B is for Bat, and for our entry on Bats who better to quote than the preposterous, ridiculous Aleister Crowley? This is from “The Cry of the 18th Aethyr which is called Zen”, from The Vision And The Voice (written in 1909, as far as I know, or care).

“And now there dawns the scene of the Crucifixion ; but the Crucified One is an enormous bat, and for the two thieves are two little children. It is night, and the night is full of hideous things and howlings.”

From B To Z

A thought has occurred to me – possibly a rather foolish one, but then, many of my thoughts are foolish, as I have no doubt are many if not most of yours, dear readers. The previous postage, because it took for its subject the thirteen Bierce siblings, all of whose names began with A, I chose to entitle ‘A’. Once posted, I noted the elegant simplicity of it upon the screen, in contrast to all those postage titles formed of whole words and phrases, some of which, distressingly, fail to fit neatly on to a single line. This is when the foolish thought bubbled up in my brain. Mayhap, I thought, I should entitle the next twenty-five postages alphabetically, from B to Z. Their subject matter would, of course, be constrained by the letter of their title. Thus I would be following an Oulipian procedure for a couple of weeks at least.

Whether or not this thought becomes a plan and then an actuality, well, who can say?

File under vague, ill-thought, pointless twaddle.

A

Many moons ago, when the Hooting Yard website was but young – on the ninth of March 2004, to be precise – I noted the fact I had learned that Ambrose Bierce had twelve siblings, all of whose given names began, like his, with the letter A. In the brief postage where I mentioned this, I included a request for a knowledgeable reader to let me know what all those names were. Six and a half years have passed, and do you know, not a single one of you has bothered to respond. This is simply not good enough. I do not think it is too much to expect that my loyal and devoted readers should register such a request and beaver away, burning the candle at both ends, putting their own lives on hold if necessary, until they have discovered the information I am seeking.

Wait a moment while I emit a sigh, an expressive sigh which somehow commingles saintly patience and inordinate mental suffering and fathomless disappointment.

There. Now, because of the distinct want of diligent research on your part, I have had to find out the names of Ambrose Bierce’s siblings all by myself. You see what trouble you have caused me? Anyway, let bygones be bygones.

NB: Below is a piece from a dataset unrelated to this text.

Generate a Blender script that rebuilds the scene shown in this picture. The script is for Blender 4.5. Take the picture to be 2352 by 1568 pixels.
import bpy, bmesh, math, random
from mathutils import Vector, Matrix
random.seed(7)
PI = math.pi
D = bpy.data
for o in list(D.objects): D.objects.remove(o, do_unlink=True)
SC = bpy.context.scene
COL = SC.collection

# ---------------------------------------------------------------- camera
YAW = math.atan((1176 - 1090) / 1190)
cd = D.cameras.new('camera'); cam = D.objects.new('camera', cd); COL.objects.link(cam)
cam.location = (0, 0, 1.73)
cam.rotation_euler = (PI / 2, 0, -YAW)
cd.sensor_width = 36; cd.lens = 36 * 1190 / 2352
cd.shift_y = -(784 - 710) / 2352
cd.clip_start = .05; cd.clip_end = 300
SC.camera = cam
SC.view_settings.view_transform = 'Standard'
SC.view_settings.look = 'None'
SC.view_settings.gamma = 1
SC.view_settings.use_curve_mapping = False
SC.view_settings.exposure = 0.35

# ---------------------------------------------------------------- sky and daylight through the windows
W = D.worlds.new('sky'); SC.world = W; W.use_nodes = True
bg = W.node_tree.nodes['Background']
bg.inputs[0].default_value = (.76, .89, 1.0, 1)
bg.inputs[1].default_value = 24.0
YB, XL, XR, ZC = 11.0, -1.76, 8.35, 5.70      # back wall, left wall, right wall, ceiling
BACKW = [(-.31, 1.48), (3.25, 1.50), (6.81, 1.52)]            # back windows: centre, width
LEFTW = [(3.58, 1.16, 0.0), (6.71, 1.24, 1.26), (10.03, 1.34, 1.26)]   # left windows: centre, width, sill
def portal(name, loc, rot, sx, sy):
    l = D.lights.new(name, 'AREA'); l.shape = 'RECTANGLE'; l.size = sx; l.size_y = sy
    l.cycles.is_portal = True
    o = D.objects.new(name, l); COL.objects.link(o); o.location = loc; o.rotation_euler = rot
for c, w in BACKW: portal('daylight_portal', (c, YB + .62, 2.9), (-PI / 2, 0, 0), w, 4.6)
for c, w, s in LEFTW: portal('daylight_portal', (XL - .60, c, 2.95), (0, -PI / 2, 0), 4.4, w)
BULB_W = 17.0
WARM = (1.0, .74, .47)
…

Let us move forward in a spirit of happy comity, striding purposefully towards the slightly overcast uplands, me a preening magnifico and you lot stricken by unassuageable pangs of guilt.

Oh, and before I forget, here are those names, of the thirteen children of Marcus Aurelius Bierce and his wife Laura Sherwood Bierce, of Horse Cave Creek, Meigs County, Ohio. From the oldest to the youngest, they were: Abigail, Amelia, Ann Maria, Addison, Aurelius, Augustus, Almeda, Andrew, Albert, Ambrose, Arthur, and the twins Adelia and Aurelia. Unusually for those days, all but the youngest three survived to adulthood (which also begins with A).